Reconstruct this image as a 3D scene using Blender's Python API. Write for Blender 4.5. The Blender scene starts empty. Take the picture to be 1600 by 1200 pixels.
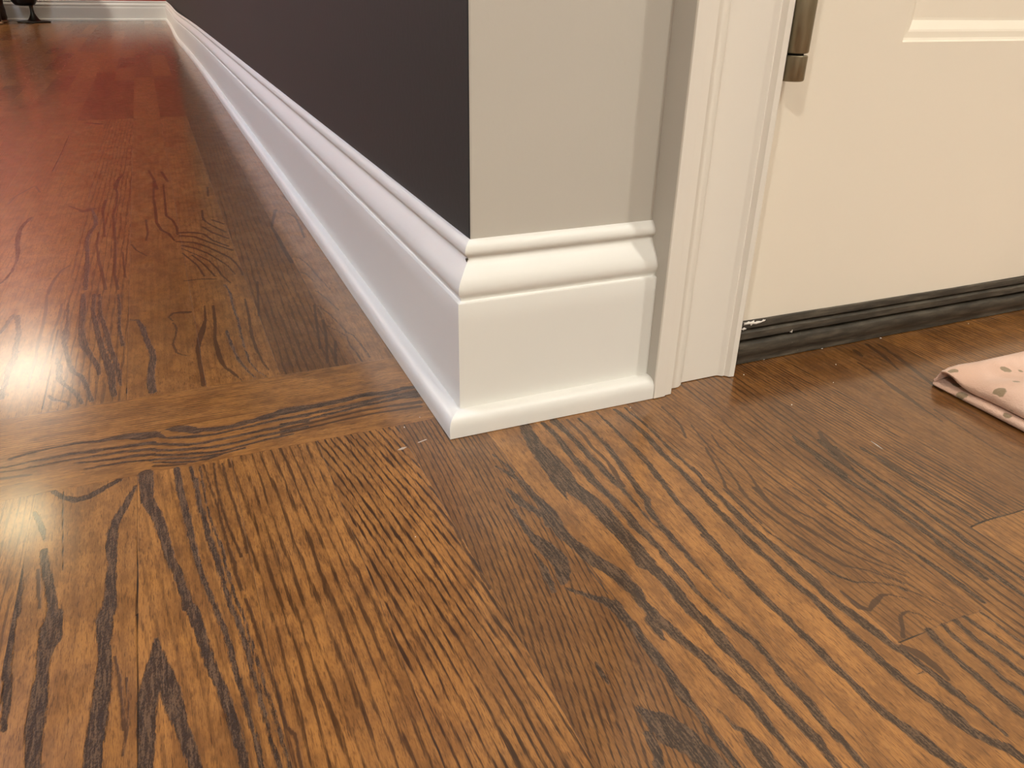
import bpy, bmesh, math, random
import numpy as np
from mathutils import Vector
C = bpy.context.scene
COL = C.collection
random.seed(7)
rng = np.random.default_rng(11)

# ------------------------------------------------------------------ camera
F_PX, PIT, YAW, ROLL = 1212.88, 0.474454, 0.413660, 0.019117
CAM = Vector((-0.148755, -0.445086, 0.285229))
d = Vector((math.sin(YAW)*math.cos(PIT), math.cos(YAW)*math.cos(PIT), -math.sin(PIT)))
r0 = Vector((math.cos(YAW), -math.sin(YAW), 0)); u0 = r0.cross(d)
r = math.cos(ROLL)*r0 + math.sin(ROLL)*u0
u = -math.sin(ROLL)*r0 + math.cos(ROLL)*u0
cam = bpy.data.cameras.new('camera'); cam.sensor_width = 36; cam.lens = F_PX*36/1600
cam.clip_start = 0.01; cam.clip_end = 60
co = bpy.data.objects.new('camera', cam); COL.objects.link(co)
from mathutils import Matrix
m3 = Matrix((r, u, -d)).transposed()
co.matrix_world = Matrix.Translation(CAM) @ m3.to_4x4()
C.camera = co
cam.dof.use_dof = False

# ------------------------------------------------------------------ world, exposure
w = bpy.data.worlds.new('world'); C.world = w; w.use_nodes = True
w.node_tree.nodes['Background'].inputs[0].default_value = (0.9, 0.8, 0.7, 1)
w.node_tree.nodes['Background'].inputs[1].default_value = 0.02
vs = C.view_settings
vs.view_transform = 'Standard'; vs.look = 'None'; vs.gamma = 1; vs.use_curve_mapping = False
vs.exposure = 0.08

CEIL = 2.44
# ceiling lamps, added fill lamps among them: position, disc radius, power, colour
LAMPS = [
    ((-1.25, 3.86), .17, 7, (1.0, .88, .56), 'small recessed ceiling lamp in the far room nearer the hallway'),
    ((-1.45, 5.95), .34, 22, (1.0, .86, .68), 'small recessed ceiling lamp in the far room beside the red wall'),
    ((-2.90, 5.10), .10, 130, (1.0, .92, .82), 'added ceiling fill lamp in the far left part of the far room'),  # fill added to brighten the far room, clear of the visible floor reflections
    ((-1.55, 1.30), .10, 54, (.62, .73, 1.0), 'cool white recessed ceiling lamp left of the charcoal wall'),
    ((-1.90, -1.85), .08, 60, (1.0, .955, .87), 'warm recessed ceiling lamp left of the entry door'),
    ((0.35, -2.35), .10, 44, (1.0, .955, .87), 'added warm ceiling fill lamp in the hall facing the entry door'),  # unseen fill, added to light the surfaces that face the hall
    ((1.22, -1.25), .07, 32, (1.0, .955, .87), 'warm recessed ceiling lamp right of the entry door'),
]

# ------------------------------------------------------------------ material helpers
def mat(name):
    m = bpy.data.materials.new(name); m.use_nodes = True
    return m, m.node_tree, m.node_tree.nodes['Principled BSDF']
def N(nt, typ, **kw):
    n = nt.nodes.new(typ)
    for k, v in kw.items():
        setattr(n, k, v)
    return n
def math_(nt, op, a, b=None, c=None, clamp=False):
    n = N(nt, 'ShaderNodeMath', operation=op, use_clamp=clamp)
    for i, x in enumerate((a, b, c)):
        if x is None: continue
        if isinstance(x, (int, float)): n.inputs[i].default_value = x
        else: nt.links.new(x, n.inputs[i])
    return n.outputs[0]
def maprange(nt, v, a, b, c=0, d_=1, smooth=True):
    n = N(nt, 'ShaderNodeMapRange', interpolation_type='SMOOTHSTEP' if smooth else 'LINEAR', clamp=True)
    nt.links.new(v, n.inputs[0])
    for i, x in zip((1, 2, 3, 4), (a, b, c, d_)): n.inputs[i].default_value = x
    return n.outputs[0]
def mixc(nt, f, a, b, blend='MIX'):
    n = N(nt, 'ShaderNodeMix', data_type='RGBA', blend_type=blend)
    for i, x in ((0, f), (6, a), (7, b)):
        if isinstance(x, (int, float)): n.inputs[i].default_value = x
        elif isinstance(x, tuple): n.inputs[i].default_value = (*x, 1)
        else: nt.links.new(x, n.inputs[i])
    return n.outputs[2]
def noise(nt, vec, scale, detail=2, rough=.5, dist=0):
    n = N(nt, 'ShaderNodeTexNoise'); n.inputs['Scale'].default_value = scale
    n.inputs['Detail'].default_value = detail; n.inputs['Roughness'].default_value = rough
    n.inputs['Distortion'].default_value = dist
    nt.links.new(vec, n.inputs['Vector']); return n.outputs[0]
def scalev(nt, vec, s):
    n = N(nt, 'ShaderNodeVectorMath', operation='MULTIPLY'); nt.links.new(vec, n.inputs[0])
    n.inputs[1].default_value = s; return n.outputs[0]
def bump(nt, bsdf, h, dist, strength=1.0):
    n = N(nt, 'ShaderNodeBump'); n.inputs['Distance'].default_value = dist
    n.inputs['Strength'].default_value = strength
    nt.links.new(h, n.inputs['Height']); nt.links.new(n.outputs[0], bsdf.inputs['Normal']); return n

def paint(name, col, rough, bumpd=.0004, scale=90, var=.04):
    m, nt, b = mat(name)
    tc = N(nt, 'ShaderNodeTexCoord')
    v = noise(nt, tc.outputs['Object'], 6, 3)
    dk = tuple(c*(1-var) for c in col); lt = tuple(min(1, c*(1+var)) for c in col)
    nt.links.new(mixc(nt, v, dk, lt), b.inputs['Base Color'])
    b.inputs['Roughness'].default_value = rough
    h = noise(nt, tc.outputs['Object'], scale, 3)
    bump(nt, b, h, bumpd)
    return m
M = {}
M['trim'] = paint('white_trim_paint', (.78, .77, .72), .40, .00008, 60, .02)
M['casing'] = paint('white_casing_paint', (.78, .735, .655), .42, .00008, 60, .02)
M['door'] = paint('white_door_paint', (.80, .73, .61), .5, .00008, 60, .02)
M['charcoal'] = paint('charcoal_wall_paint', (.036, .040, .038), .55, .00015, 160, .06)
M['charcoal'].node_tree.nodes['Principled BSDF'].inputs['Specular IOR Level'].default_value = .3
M['greige'] = paint('greige_wall_paint', (.53, .50, .44), .60, .00012, 160, .03)
M['red'] = paint('red_wall_paint', (.36, .022, .009), .5, .0005, 200, .06)
M['ceiling'] = paint('ceiling_paint', (.80, .77, .72), .8, .0005, 150, .03)

def metal(name, col, rough, streak=False):
    m, nt, b = mat(name)
    tc = N(nt, 'ShaderNodeTexCoord')
    v = noise(nt, scalev(nt, tc.outputs['Object'], (1, 1, .15) if streak else (1, 1, 1)), 300, 4, .6)
    nt.links.new(mixc(nt, v, tuple(c*.7 for c in col), tuple(min(1, c*1.25) for c in col)), b.inputs['Base Color'])
    b.inputs['Metallic'].default_value = 1.0
    nt.links.new(maprange(nt, v, .2, .8, rough*.8, rough*1.3), b.inputs['Roughness'])
    bump(nt, b, v, .0001)
    return m
M['brass'] = metal('aged_brass', (.33, .29, .20), .42, True)
M['iron'] = metal('dark_iron', (.09, .085, .07), .45)

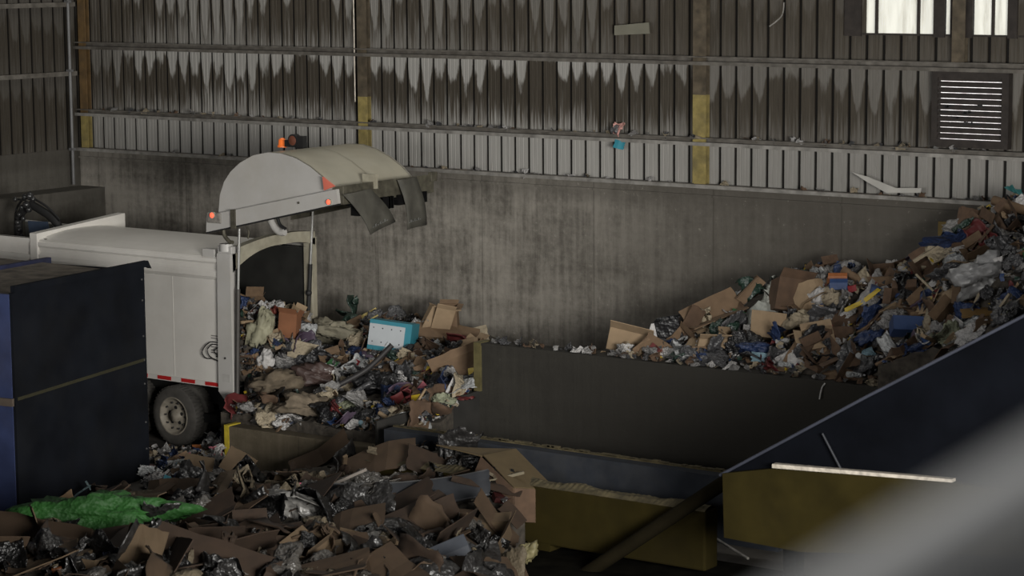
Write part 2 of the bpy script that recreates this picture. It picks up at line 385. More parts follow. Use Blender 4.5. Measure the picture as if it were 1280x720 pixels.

#### Exercise brief
From the first line of the entries above down to the line holding "rng = np.random.default_rng(11)", quote each line exactly and nothing else, skipping pictures.

#### Solution for this exercise
Reconstruct this image as a 3D scene using Blender's Python API. Write for Blender 4.5. The Blender scene starts empty. Take the picture to be 1600 by 1200 pixels.
import bpy, bmesh, math, random
import numpy as np
from mathutils import Vector
C = bpy.context.scene
COL = C.collection
random.seed(7)
rng = np.random.default_rng(11)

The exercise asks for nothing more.